Your question is somewhat unclear, you say
However intuitively no matter where $x_2$ you slice you always get the same mean while if you take the slice closer to the origin the variance is bigger (flatter normal curve on another direction) and smaller if the slice is further to the origin.

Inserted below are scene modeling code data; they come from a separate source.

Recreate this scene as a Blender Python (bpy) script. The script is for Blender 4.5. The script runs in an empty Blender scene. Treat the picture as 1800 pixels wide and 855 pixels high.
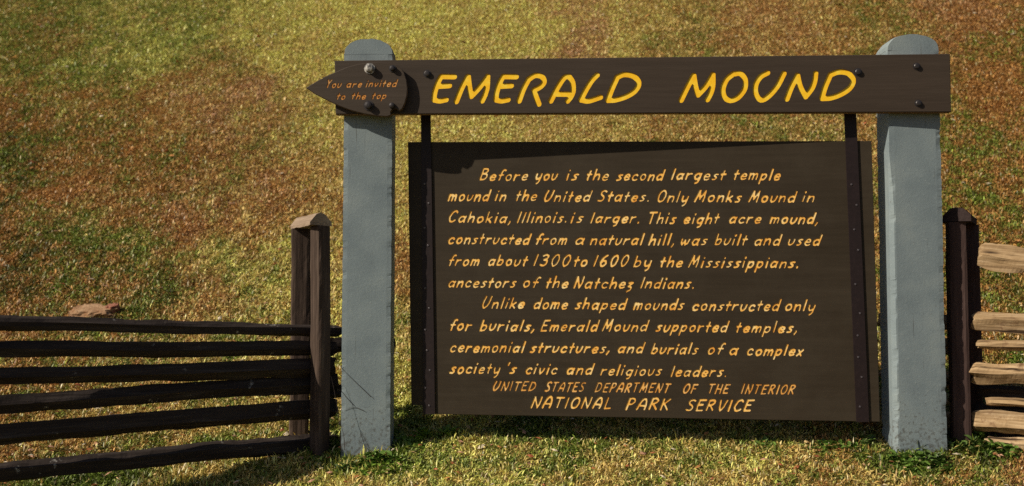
import bpy, bmesh, math, random
import numpy as np
from mathutils import Vector, Matrix
from mathutils.geometry import delaunay_2d_cdt

random.seed(7)
RNG = np.random.default_rng(11)
SC = bpy.context.scene
COL = SC.collection

# ------------------------------------------------------------------ camera, light, exposure
F, CU, CV = 2000.0, 900.0, 427.5          # focal length and centre in the photograph's pixels
CAM_Z = 0.72
PITCH = math.atan(113.0 / F)
cd = bpy.data.cameras.new('camera')
cam = bpy.data.objects.new('camera', cd)
COL.objects.link(cam)
cam.location = (0, 0, CAM_Z)
cam.rotation_euler = (math.pi / 2 + PITCH, 0, 0)
cd.sensor_width = 36.0
cd.lens = 36.0 * F / 1800.0
cd.clip_start = 0.05
cd.clip_end = 2000
SC.camera = cam
cd.dof.use_dof = True
cd.dof.focus_distance = 5.6
cd.dof.aperture_fstop = 2.2

SUN_DIR = Vector((2.14, 1.0, -1.66)).normalized()      # the way the light travels
SUN_EL = math.asin(-SUN_DIR.z)
w = bpy.data.worlds.new('World')
SC.world = w
w.use_nodes = True
wt = w.node_tree
wt.nodes.clear()
sky = wt.nodes.new('ShaderNodeTexSky')
sky.sky_type = 'NISHITA'
sky.sun_disc = False
sky.sun_elevation = SUN_EL
# sun_rotation is measured clockwise from +Y (seen from above) towards the sun
sky.sun_rotation = math.atan2(-SUN_DIR.x, -SUN_DIR.y)
sky.air_density = 1.0
sky.dust_density = 1.5
bg = wt.nodes.new('ShaderNodeBackground')
bg.inputs[1].default_value = 0.05
wo = wt.nodes.new('ShaderNodeOutputWorld')
wt.links.new(sky.outputs[0], bg.inputs[0])
wt.links.new(bg.outputs[0], wo.inputs[0])

ld = bpy.data.lights.new('sun', 'SUN')
ld.energy = 5.0
ld.angle = math.radians(0.5)
ld.color = (1.0, 0.89, 0.70)
sun = bpy.data.objects.new('sun', ld)
COL.objects.link(sun)
sun.rotation_euler = SUN_DIR.to_track_quat('-Z', 'Y').to_euler()
sun.location = (-8, -4, 8)

SC.view_settings.view_transform = 'Standard'
SC.view_settings.look = 'None'
SC.view_settings.exposure = 0.12
SC.view_settings.gamma = 1.0
SC.cycles.max_bounces = 5
SC.cycles.use_denoising = False

# ------------------------------------------------------------------ helpers
def ray(u, v):
    X = (u - CU) / F
    Z = (CV - v) / F
    c, s = math.cos(PITCH), math.sin(PITCH)
    return Vector((X, c - Z * s, s + Z * c))

CAMP = Vector((0, 0, CAM_Z))

def at_depth(u, v, Y):
    d = ray(u, v)
    return CAMP + d * (Y / d.y)

class Frame:
    """An upright plane in the scene: origin, right, up and outward (towards the viewer) axes."""
    def __init__(self, org, yaw):
        self.o = Vector(org)
        self.r = Vector((math.cos(yaw), math.sin(yaw), 0))
        self.u = Vector((0, 0, 1))
        self.n = self.r.cross(self.u)           # points towards -Y, the viewer
        self.M = Matrix((( self.r.x, self.u.x, self.n.x, self.o.x),
                         ( self.r.y, self.u.y, self.n.y, self.o.y),
                         ( self.r.z, self.u.z, self.n.z, self.o.z), (0, 0, 0, 1)))
    def hit(self, u, v, off=0.0):
        d = ray(u, v)
        p0 = self.o + self.n * off
        t = (p0 - CAMP).dot(self.n) / d.dot(self.n)
        q = CAMP + d * t - self.o
        return (q.dot(self.r), q.dot(self.u))

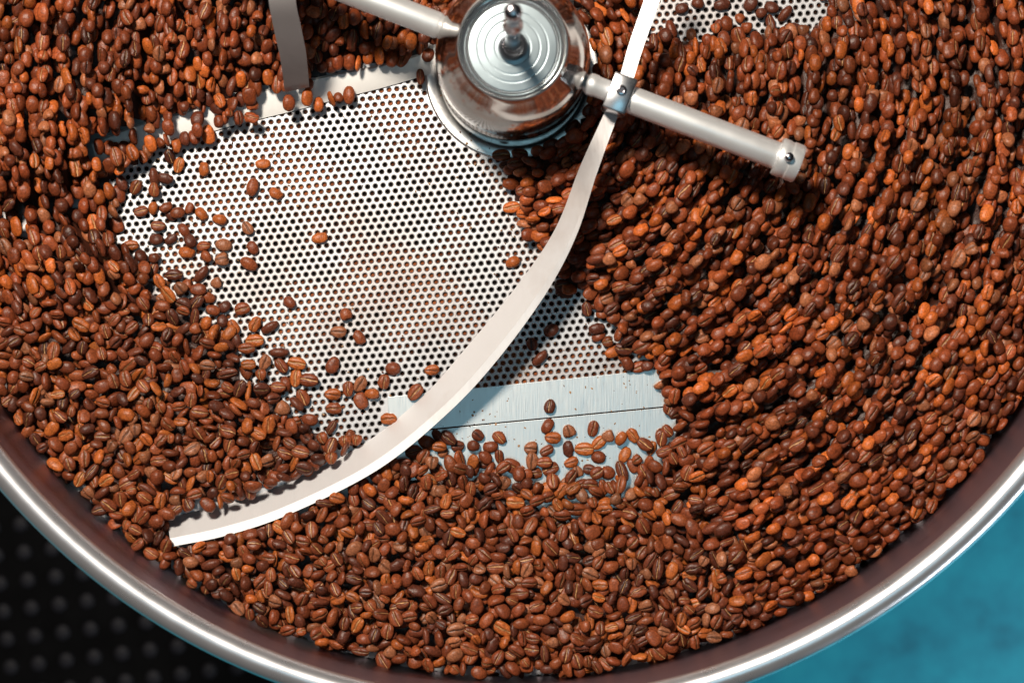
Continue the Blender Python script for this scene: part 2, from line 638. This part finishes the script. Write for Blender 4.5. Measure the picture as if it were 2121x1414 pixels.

I don't understand why you say you get the same mean ... Note that if the bivariate density is $f(x, y)$ then the conditional density is
$$ f(x \mid y) = \frac{f(x, y)}{f(y)} $$
that is, visually you find it by slicing the bivariate density at the given value of $y$, and the rescaling by division with $f(y)$ to secure the conditional density integrates to 1. I guess that by looking only at the bivariate density, and doing the slicing mentally, you forget the rescaling, and gets the wrong impression.
Some Details
I do not know about the intuition, but let us look in more detail at the normal bivariate case. To simplify the algebra we assume that
$$ \mu_X = \mu_Y = 1; \sigma_X=\sigma_Y=1 $$
Then calculate the conditional density of $X$ given $Y=y$ (details is an exercise). Write down this conditional density of $X$ for $Y=y_1$ and then for $Y=y_2$, and calculate
$$ \frac{f(x \mid Y=y_1)}{f(x \mid Y=y_2)} =
\exp\left\{ -\frac{\rho}{1-\rho^2}x (y_1- y_2) - \frac12 \frac{\rho^2}{1-\rho^2} (y_1^2 - y_2^2 ) \right\} $$
With other worlds, the conditional densities of $x$ for different values of $y$, have the same shape.